PROBLEM DESCRIPTION: Begin with the first line of the material and copy each line word for word through the line that contains "COL = scn.collection"; the pictures are left out.

+ + + + + + +

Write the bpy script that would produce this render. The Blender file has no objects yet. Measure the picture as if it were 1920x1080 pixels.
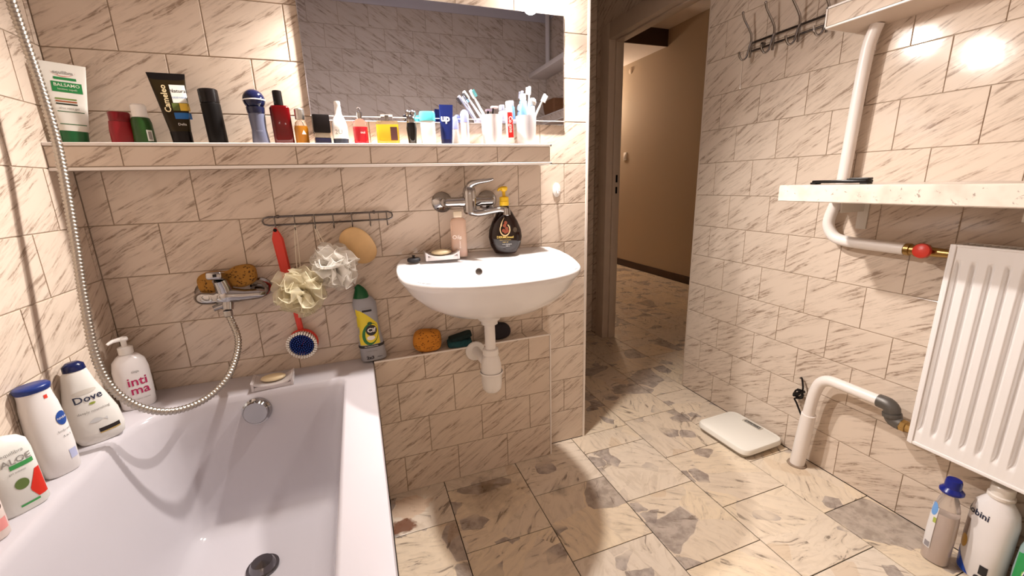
import bpy, bmesh, math, random
from math import sin, cos, pi, atan2, hypot
from mathutils import Vector, Matrix, noise
random.seed(4)
scn = bpy.context.scene
COL = scn.collection

# ------------------------------------------------------------------ camera, world, exposure
cam_d = bpy.data.cameras.new('camera'); cam = bpy.data.objects.new('camera', cam_d); COL.objects.link(cam)
CAM = Vector((0.0, -1.5217, 1.1463))
R = Vector((0.93839541, -0.34439102, -0.02844091)); U = Vector((0.10889805, 0.21660555, 0.97016661))
F = Vector((0.32795621, 0.91349705, -0.24076517))
cam.matrix_world = Matrix(((R.x, U.x, -F.x, CAM.x), (R.y, U.y, -F.y, CAM.y), (R.z, U.z, -F.z, CAM.z), (0, 0, 0, 1)))
cam_d.sensor_width = 36; cam_d.lens = 787.15 / 1920 * 36; cam_d.clip_start = 0.01
scn.camera = cam
w = bpy.data.worlds.new('world'); scn.world = w; w.use_nodes = True
w.node_tree.nodes['Background'].inputs[0].default_value = (0.9, 0.85, 0.8, 1)
w.node_tree.nodes['Background'].inputs[1].default_value = 0.02
scn.view_settings.view_transform = 'Standard'; scn.view_settings.look = 'None'
scn.view_settings.gamma = 1.0; scn.view_settings.use_curve_mapping = False
scn.view_settings.exposure = 0.22
BULB_A = (0.68, -0.10, 1.775); BULB_B = (0.07, -0.065, 1.775); BULB_R = 0.028
BULB_POWER = 160.0; BULB_COLOR = (1.0, 0.93, 0.87); SPOT_POWER = 64.0; SPOT_AXIS = Vector((-0.03, -0.53, -0.84)).normalized()
HALL_POWER = 250.0
for B in (BULB_A, BULB_B):   # the reflector bulbs of the mirror lamps throw most of their light down into the room
    ld = bpy.data.lights.new('mirror_lamp_beam', 'SPOT'); ld.energy = SPOT_POWER; ld.color = BULB_COLOR; ld.spot_size = math.radians(172); ld.spot_blend = 0.75; ld.shadow_soft_size = 0.022
    lo = bpy.data.objects.new('mirror_lamp_beam', ld); COL.objects.link(lo); lo.location = Vector(B) + SPOT_AXIS * 0.034
    lo.rotation_euler = SPOT_AXIS.to_track_quat('-Z', 'Y').to_euler()

# ------------------------------------------------------------------ node helpers / materials
MATS = {}
def pm(name, color, rough=0.4, metal=0.0, trans=0.0, alpha=1.0, ior=1.45, bump=0.0, bscale=60.0, var=0.0, coat=0.0, emit=None, estr=0.0, sss=0.0):
    if name in MATS: return MATS[name]
    m = bpy.data.materials.new(name); m.use_nodes = True; nt = m.node_tree; b = nt.nodes['Principled BSDF']
    b.inputs['Base Color'].default_value = (*color, 1); b.inputs['Roughness'].default_value = rough
    b.inputs['Metallic'].default_value = metal; b.inputs['Transmission Weight'].default_value = trans
    b.inputs['Alpha'].default_value = alpha; b.inputs['IOR'].default_value = ior
    b.inputs['Coat Weight'].default_value = coat; b.inputs['Coat Roughness'].default_value = 0.08
    if sss: b.inputs['Subsurface Weight'].default_value = sss; b.inputs['Subsurface Radius'].default_value = (0.02, 0.015, 0.01); b.inputs['Subsurface Scale'].default_value = 0.5
    if emit: b.inputs['Emission Color'].default_value = (*emit, 1); b.inputs['Emission Strength'].default_value = estr
    tc = nt.nodes.new('ShaderNodeTexCoord'); n = nt.nodes.new('ShaderNodeTexNoise'); n.inputs['Scale'].default_value = bscale; n.inputs['Detail'].default_value = 3
    nt.links.new(tc.outputs['Object'], n.inputs['Vector'])
    if var:
        mx = nt.nodes.new('ShaderNodeMix'); mx.data_type = 'RGBA'
        mx.inputs[6].default_value = (*[c * (1 - var) for c in color], 1); mx.inputs[7].default_value = (*[min(1, c * (1 + var * .5)) for c in color], 1)
        nt.links.new(n.outputs['Fac'], mx.inputs[0]); nt.links.new(mx.outputs[2], b.inputs['Base Color'])
    if bump:
        bp = nt.nodes.new('ShaderNodeBump'); bp.inputs['Strength'].default_value = bump; bp.inputs['Distance'].default_value = 0.002
        nt.links.new(n.outputs['Fac'], bp.inputs['Height']); nt.links.new(bp.outputs['Normal'], b.inputs['Normal'])
    MATS[name] = m
    return m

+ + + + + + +

COMPLETE OUTPUT:
Write the bpy script that would produce this render. The Blender file has no objects yet. Measure the picture as if it were 1920x1080 pixels.
import bpy, bmesh, math, random
from math import sin, cos, pi, atan2, hypot
from mathutils import Vector, Matrix, noise
random.seed(4)
scn = bpy.context.scene
COL = scn.collection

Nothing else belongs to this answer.